(Request):
Up to and including the line that contains "return CZ if", write out each line of the material from its first line, exactly.

(Information shown):
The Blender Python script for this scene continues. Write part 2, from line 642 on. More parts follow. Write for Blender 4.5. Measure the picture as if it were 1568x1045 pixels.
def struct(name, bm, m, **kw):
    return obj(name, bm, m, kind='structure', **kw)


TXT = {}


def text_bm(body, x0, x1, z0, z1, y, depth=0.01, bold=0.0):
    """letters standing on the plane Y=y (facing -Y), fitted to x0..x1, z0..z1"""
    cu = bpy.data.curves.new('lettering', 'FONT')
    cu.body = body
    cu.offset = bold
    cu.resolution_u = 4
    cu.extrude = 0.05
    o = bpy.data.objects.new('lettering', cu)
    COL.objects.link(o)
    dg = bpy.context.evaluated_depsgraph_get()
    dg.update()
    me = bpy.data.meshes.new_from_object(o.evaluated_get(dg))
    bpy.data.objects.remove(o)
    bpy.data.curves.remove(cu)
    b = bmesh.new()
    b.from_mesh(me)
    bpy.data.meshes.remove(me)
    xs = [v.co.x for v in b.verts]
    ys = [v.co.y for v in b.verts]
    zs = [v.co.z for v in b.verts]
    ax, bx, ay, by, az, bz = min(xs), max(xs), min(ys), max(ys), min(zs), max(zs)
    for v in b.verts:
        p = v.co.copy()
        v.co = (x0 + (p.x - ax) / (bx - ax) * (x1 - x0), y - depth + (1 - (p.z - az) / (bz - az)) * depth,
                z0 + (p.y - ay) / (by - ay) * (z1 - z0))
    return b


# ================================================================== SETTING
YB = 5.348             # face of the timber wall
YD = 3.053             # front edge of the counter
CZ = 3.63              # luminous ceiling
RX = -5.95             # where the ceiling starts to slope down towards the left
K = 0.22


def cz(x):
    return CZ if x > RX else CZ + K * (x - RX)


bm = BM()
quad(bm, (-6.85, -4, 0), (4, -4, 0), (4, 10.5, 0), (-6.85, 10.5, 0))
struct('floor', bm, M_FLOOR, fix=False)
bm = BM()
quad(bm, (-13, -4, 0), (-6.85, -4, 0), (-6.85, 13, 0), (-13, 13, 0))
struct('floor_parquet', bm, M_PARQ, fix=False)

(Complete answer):
The Blender Python script for this scene continues. Write part 2, from line 642 on. More parts follow. Write for Blender 4.5. Measure the picture as if it were 1568x1045 pixels.
def struct(name, bm, m, **kw):
    return obj(name, bm, m, kind='structure', **kw)


TXT = {}


def text_bm(body, x0, x1, z0, z1, y, depth=0.01, bold=0.0):
    """letters standing on the plane Y=y (facing -Y), fitted to x0..x1, z0..z1"""
    cu = bpy.data.curves.new('lettering', 'FONT')
    cu.body = body
    cu.offset = bold
    cu.resolution_u = 4
    cu.extrude = 0.05
    o = bpy.data.objects.new('lettering', cu)
    COL.objects.link(o)
    dg = bpy.context.evaluated_depsgraph_get()
    dg.update()
    me = bpy.data.meshes.new_from_object(o.evaluated_get(dg))
    bpy.data.objects.remove(o)
    bpy.data.curves.remove(cu)
    b = bmesh.new()
    b.from_mesh(me)
    bpy.data.meshes.remove(me)
    xs = [v.co.x for v in b.verts]
    ys = [v.co.y for v in b.verts]
    zs = [v.co.z for v in b.verts]
    ax, bx, ay, by, az, bz = min(xs), max(xs), min(ys), max(ys), min(zs), max(zs)
    for v in b.verts:
        p = v.co.copy()
        v.co = (x0 + (p.x - ax) / (bx - ax) * (x1 - x0), y - depth + (1 - (p.z - az) / (bz - az)) * depth,
                z0 + (p.y - ay) / (by - ay) * (z1 - z0))
    return b


# ================================================================== SETTING
YB = 5.348             # face of the timber wall
YD = 3.053             # front edge of the counter
CZ = 3.63              # luminous ceiling
RX = -5.95             # where the ceiling starts to slope down towards the left
K = 0.22


def cz(x):
    return CZ if x > RX else CZ + K * (x - RX)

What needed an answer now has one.